Tip Top de Serge Bozon (2013)
Une comédie aussi hilarante que malaisante, dans laquelle Isabelle Huppert prend des gnons de son compagnon et aime ça (jusqu’à lapper une goutte de sang perlant de son nez – image forte), alors que François Damiens entame le film en balançant une diatribe raciste dans un café arabe. Bien entendu, rire et malaise sont ici noués pour dénouer justement les préjugés de la frange raciste de notre pays tout autant que les présupposés du politiquement correct. Avec Dupieux, mais dans un tout autre style, Bozon est sans doute le cinéaste le plus singulier et imprévisible de notre panel. Et aussi l’un des plus drôles.
La Bataille de Solférino de Justine Triet (2013)
Avant son Victoria digne des comédies américaines de l’âge d’or, Triet avait inauguré sa filmo avec cette grenade dégoupillée, où le rire, le conflit, la tension, le flip se tiennent constamment la main dans une course effrénée en direct live le jour même de l’élection présidentielle 2012 (qui figure réellement dans le film). Film drolatique, inquiétant, épuisant, surprenant (la dernière demie-heure comme une longue gueule de bois imprévisible) par lequel la Triet signait son entrée fumante en cinéma.
L’Enlèvement de Michel Houellebecq de Guillaume Nicloux (2014)
Dans ce film directement diffusé à la télé sans passer par la case salle de cinéma, l’écrivain star est rapté par une bande de ravisseurs assez farfelue et presque sympathique. C’est une fiction, bien sûr, mais Houellebecq y semble plus vrai que nature, brouillant la frontière entre sa personne et son personnage. Il est par ailleurs un comique né, suscitant le rire quasiment en se contentant d’être présent devant la caméra, sans en rajouter des tonnes. Même si Nicloux est aux manettes, en gardant l’élégance de juste bien capter son sujet, lui aussi sans en rajouter, le véritable centre névralgique de ce film, c’est Houellebecq.
21 nuits avec Pattie de Arnaud et Jean-Marie Larrieu (2015)

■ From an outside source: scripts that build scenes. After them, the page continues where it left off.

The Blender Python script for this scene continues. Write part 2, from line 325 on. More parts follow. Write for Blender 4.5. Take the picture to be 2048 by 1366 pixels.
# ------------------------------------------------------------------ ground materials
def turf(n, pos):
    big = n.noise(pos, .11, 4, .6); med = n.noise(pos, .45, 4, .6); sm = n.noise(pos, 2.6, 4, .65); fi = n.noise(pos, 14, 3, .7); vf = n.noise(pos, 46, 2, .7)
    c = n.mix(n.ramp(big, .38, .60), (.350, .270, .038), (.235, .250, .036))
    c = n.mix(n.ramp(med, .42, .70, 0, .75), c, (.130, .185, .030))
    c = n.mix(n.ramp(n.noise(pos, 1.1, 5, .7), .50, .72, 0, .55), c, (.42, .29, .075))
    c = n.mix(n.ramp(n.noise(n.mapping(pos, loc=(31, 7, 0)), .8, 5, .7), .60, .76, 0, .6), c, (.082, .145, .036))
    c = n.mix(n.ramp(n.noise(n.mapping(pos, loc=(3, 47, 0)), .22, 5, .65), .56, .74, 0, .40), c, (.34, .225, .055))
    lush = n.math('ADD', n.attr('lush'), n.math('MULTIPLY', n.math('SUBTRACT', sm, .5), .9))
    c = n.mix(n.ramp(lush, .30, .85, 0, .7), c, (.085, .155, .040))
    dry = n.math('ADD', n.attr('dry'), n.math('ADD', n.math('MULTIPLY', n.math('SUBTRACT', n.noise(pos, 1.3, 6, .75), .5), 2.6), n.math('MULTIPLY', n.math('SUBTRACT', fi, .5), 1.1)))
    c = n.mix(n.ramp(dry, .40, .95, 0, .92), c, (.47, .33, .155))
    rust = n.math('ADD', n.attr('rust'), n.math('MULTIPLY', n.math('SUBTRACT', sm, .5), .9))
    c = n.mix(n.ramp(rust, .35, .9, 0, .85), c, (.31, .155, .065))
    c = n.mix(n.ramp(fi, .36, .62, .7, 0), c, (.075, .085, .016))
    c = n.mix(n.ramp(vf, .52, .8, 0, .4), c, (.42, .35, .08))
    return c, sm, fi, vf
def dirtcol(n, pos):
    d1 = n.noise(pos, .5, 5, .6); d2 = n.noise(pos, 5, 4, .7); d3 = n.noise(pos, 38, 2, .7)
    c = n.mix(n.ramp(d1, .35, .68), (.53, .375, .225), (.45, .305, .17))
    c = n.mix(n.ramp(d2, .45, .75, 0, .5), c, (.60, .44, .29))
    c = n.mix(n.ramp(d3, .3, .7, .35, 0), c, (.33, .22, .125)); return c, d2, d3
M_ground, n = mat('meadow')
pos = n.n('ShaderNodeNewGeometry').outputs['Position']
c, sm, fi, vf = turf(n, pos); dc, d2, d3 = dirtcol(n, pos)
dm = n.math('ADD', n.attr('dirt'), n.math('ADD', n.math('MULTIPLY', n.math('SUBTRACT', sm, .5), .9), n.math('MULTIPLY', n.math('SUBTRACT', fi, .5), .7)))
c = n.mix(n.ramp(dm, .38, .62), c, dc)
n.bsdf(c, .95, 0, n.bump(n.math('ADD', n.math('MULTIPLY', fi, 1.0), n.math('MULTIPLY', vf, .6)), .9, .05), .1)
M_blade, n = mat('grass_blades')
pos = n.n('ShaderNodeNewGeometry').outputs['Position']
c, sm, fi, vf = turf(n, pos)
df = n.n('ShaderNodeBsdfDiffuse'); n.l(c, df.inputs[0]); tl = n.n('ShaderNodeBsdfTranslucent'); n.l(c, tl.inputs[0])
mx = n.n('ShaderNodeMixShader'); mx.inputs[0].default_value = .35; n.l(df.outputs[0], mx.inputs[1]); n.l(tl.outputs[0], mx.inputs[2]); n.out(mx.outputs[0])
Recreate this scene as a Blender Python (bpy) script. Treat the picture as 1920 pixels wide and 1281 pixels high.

Avec les frères Larrieu aussi, le rire s’allie à un univers fantasque, singulier, flirtant avec les frontières du fantastique et des légendes ancestrales. Avec eux, l’humour a souvent partie liée avec le sexe : ainsi de Peindre ou faire l’amour, de Voyage aux Pyrénées, ou de ce film axé sur la confrontation entre une Isabelle Carrée abstinente et frigide et une Karin Viard transformée en moulin à paroles égrillardes. Sans oublier un Denis Lavant impayable en satyre local. Chez les Larrieu, le sexe est joyeux, solaire, et l’humour est volontiers trivial, paillard, mais jamais vulgaire, jamais condescendant pour ses personnages ou ses spectateurs. Toute la différence avec les grosses machines beaufs qui ne contribuent pas à l’honneur de notre cinéma.